## BEGIN

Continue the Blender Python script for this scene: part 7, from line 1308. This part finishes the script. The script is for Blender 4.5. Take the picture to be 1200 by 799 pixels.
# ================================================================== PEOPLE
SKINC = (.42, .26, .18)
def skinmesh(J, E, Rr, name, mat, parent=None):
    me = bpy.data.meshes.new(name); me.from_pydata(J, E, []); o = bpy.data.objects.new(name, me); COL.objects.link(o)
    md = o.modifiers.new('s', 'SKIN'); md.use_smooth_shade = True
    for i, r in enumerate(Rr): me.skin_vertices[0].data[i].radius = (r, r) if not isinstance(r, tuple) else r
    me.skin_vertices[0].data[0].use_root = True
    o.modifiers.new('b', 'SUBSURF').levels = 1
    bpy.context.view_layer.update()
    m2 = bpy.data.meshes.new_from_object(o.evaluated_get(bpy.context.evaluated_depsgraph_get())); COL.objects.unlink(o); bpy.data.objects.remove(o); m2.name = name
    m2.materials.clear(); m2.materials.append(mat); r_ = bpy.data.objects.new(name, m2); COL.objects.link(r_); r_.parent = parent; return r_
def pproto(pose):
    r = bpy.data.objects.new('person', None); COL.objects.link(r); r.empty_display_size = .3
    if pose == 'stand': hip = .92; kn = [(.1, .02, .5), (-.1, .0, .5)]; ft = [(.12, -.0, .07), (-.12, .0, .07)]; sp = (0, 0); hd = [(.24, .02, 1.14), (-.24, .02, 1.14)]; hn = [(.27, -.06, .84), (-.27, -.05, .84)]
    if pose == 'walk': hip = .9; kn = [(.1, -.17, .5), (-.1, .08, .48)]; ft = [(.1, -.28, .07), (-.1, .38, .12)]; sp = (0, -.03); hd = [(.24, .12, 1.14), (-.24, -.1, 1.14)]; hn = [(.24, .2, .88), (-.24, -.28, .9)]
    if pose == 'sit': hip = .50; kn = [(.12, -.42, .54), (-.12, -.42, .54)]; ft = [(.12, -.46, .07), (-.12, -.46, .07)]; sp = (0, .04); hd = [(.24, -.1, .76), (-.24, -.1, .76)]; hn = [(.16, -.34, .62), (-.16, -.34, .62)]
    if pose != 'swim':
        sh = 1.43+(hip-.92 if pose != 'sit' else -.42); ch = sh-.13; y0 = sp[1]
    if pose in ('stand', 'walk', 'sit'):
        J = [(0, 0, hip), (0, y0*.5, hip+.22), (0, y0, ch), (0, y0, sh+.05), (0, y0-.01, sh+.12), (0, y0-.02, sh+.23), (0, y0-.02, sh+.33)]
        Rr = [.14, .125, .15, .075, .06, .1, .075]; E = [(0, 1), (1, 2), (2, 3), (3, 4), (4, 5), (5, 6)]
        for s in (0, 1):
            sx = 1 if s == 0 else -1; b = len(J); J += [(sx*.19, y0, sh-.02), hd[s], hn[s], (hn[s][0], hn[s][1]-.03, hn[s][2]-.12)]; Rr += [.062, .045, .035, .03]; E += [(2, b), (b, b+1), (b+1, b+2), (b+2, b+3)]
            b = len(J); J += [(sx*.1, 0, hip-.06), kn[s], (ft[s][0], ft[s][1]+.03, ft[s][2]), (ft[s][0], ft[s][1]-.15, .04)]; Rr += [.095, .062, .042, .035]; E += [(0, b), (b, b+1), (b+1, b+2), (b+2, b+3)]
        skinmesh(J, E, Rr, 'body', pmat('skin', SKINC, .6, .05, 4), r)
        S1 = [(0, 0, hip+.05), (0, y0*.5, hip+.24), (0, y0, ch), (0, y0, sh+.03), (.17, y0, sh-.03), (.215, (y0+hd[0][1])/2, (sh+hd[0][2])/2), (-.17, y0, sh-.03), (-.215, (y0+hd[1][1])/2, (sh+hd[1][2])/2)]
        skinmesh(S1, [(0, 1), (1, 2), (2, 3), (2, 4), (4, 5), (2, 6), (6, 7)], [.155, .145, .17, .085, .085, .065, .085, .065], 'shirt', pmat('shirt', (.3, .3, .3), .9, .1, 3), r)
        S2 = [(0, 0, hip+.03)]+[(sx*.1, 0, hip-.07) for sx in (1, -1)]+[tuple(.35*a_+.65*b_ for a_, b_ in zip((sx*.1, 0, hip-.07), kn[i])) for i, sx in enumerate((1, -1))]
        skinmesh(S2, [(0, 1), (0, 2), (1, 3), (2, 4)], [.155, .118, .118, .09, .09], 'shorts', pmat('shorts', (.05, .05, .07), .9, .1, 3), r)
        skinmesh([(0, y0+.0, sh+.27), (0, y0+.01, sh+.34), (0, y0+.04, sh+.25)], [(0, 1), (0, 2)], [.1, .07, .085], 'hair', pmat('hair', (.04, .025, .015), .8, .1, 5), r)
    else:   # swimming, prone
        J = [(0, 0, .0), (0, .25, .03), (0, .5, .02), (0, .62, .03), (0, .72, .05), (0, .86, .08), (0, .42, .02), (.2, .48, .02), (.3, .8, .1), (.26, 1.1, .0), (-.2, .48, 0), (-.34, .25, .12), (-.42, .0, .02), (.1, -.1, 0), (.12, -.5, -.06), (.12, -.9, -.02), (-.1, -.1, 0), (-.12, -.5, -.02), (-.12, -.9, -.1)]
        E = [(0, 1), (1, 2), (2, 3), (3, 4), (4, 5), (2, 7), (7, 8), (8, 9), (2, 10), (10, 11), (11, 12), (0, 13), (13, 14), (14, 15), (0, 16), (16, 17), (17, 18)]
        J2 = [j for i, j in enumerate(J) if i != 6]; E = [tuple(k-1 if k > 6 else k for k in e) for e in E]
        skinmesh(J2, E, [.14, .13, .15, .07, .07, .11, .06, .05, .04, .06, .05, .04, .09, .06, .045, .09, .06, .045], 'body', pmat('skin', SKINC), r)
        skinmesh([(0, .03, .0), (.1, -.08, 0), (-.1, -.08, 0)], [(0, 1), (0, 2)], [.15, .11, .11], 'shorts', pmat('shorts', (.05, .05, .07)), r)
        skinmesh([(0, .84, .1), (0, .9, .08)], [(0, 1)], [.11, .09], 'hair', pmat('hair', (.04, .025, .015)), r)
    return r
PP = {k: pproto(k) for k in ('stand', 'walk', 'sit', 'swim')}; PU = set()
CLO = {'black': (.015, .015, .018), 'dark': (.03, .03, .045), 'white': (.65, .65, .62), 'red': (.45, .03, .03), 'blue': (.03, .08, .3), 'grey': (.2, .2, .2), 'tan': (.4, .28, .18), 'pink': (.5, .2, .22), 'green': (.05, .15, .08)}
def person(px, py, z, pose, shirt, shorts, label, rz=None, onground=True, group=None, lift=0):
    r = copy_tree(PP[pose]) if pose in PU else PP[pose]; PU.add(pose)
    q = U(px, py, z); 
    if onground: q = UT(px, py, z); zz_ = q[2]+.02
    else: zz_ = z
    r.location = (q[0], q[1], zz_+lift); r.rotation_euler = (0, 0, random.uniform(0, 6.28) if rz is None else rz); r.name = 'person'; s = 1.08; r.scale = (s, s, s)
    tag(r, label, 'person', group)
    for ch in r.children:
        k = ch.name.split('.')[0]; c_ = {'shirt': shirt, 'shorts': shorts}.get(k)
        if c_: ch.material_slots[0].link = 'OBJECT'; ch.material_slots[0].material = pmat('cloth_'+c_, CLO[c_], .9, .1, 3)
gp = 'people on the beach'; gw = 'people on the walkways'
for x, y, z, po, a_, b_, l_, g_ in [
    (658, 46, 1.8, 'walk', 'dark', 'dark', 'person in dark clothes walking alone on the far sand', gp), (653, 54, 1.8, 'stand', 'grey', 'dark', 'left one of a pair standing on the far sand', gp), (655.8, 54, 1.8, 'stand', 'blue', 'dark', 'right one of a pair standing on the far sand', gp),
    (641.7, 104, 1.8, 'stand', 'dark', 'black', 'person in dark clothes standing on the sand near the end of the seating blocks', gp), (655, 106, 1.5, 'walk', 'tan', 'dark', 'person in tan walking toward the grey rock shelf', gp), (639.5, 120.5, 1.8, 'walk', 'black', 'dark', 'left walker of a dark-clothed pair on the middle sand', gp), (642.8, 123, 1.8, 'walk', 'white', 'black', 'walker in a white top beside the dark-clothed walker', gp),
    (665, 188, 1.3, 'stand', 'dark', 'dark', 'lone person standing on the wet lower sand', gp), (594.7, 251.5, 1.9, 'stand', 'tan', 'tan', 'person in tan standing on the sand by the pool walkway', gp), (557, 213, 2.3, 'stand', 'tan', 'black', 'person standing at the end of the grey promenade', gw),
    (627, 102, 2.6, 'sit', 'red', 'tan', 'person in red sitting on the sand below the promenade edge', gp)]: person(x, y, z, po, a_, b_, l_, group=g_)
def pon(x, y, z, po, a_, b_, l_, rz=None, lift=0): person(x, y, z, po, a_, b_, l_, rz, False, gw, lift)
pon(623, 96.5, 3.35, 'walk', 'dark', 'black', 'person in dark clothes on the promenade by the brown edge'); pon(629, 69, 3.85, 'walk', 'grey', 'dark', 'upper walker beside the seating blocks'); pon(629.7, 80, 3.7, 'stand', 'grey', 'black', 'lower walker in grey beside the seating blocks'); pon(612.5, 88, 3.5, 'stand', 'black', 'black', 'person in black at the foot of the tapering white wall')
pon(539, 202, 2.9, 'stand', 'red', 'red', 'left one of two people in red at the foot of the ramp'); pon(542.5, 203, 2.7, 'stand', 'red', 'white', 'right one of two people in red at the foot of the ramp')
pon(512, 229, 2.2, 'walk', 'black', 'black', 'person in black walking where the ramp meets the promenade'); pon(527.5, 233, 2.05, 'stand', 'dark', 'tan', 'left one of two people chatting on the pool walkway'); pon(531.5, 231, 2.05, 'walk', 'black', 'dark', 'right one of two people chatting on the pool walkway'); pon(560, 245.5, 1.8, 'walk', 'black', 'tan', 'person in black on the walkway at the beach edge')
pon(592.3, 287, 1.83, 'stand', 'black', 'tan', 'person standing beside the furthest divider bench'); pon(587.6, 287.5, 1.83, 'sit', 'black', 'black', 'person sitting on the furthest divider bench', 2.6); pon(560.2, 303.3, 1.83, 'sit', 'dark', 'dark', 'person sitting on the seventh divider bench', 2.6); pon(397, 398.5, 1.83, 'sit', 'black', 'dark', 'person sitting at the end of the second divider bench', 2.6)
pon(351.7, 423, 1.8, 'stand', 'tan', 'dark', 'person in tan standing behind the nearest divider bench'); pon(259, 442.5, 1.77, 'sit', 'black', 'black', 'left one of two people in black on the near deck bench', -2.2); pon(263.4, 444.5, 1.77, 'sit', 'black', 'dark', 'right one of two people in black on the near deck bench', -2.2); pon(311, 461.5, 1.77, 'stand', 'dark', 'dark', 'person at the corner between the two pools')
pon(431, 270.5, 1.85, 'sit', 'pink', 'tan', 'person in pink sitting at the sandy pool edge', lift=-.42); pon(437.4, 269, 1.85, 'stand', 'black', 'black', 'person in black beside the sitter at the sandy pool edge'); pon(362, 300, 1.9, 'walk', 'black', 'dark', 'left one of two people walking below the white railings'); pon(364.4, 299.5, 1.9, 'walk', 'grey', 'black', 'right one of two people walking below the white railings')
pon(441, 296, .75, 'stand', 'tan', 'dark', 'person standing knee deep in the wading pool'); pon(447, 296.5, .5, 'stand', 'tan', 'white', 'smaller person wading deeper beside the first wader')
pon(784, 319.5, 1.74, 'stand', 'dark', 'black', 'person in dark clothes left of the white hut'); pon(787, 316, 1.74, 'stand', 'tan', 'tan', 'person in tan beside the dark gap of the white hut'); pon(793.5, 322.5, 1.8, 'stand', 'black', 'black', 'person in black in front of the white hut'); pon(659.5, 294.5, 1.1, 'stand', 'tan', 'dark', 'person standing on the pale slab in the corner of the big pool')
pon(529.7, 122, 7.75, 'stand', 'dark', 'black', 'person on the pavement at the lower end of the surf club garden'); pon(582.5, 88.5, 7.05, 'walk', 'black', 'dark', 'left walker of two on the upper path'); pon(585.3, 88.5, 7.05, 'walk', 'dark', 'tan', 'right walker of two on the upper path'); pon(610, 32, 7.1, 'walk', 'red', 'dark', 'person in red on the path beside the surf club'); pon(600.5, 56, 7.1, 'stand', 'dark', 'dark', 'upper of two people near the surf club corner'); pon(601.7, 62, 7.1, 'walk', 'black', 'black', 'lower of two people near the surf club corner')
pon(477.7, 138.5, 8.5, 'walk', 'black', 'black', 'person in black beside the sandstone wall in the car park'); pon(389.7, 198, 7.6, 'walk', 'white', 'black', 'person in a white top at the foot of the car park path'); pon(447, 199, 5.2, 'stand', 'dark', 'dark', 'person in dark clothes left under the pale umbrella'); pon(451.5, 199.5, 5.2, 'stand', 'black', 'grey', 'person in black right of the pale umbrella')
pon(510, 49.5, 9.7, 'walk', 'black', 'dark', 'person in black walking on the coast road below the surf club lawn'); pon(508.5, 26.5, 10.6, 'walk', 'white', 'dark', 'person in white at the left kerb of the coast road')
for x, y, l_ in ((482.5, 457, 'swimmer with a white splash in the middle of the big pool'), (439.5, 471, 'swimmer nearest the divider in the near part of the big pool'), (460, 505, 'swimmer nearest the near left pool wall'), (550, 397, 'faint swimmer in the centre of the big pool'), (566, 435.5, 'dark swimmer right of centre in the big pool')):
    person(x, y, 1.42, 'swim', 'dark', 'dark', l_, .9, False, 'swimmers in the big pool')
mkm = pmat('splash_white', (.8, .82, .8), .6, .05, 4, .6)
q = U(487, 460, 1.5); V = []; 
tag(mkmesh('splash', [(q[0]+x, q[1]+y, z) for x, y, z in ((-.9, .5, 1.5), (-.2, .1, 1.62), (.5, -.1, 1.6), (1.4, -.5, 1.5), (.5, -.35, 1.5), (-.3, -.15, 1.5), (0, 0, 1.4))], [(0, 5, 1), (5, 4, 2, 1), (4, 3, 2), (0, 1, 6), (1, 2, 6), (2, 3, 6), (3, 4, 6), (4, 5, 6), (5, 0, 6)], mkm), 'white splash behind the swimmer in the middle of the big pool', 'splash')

## END

- TASK GOAL -
Extract each line from the listing that holds the word "part".

- EXPECTED ANSWER -
Continue the Blender Python script for this scene: part 7, from line 1308. This part finishes the script. The script is for Blender 4.5. Take the picture to be 1200 by 799 pixels.
for x, y, l_ in ((482.5, 457, 'swimmer with a white splash in the middle of the big pool'), (439.5, 471, 'swimmer nearest the divider in the near part of the big pool'), (460, 505, 'swimmer nearest the near left pool wall'), (550, 397, 'faint swimmer in the centre of the big pool'), (566, 435.5, 'dark swimmer right of centre in the big pool')):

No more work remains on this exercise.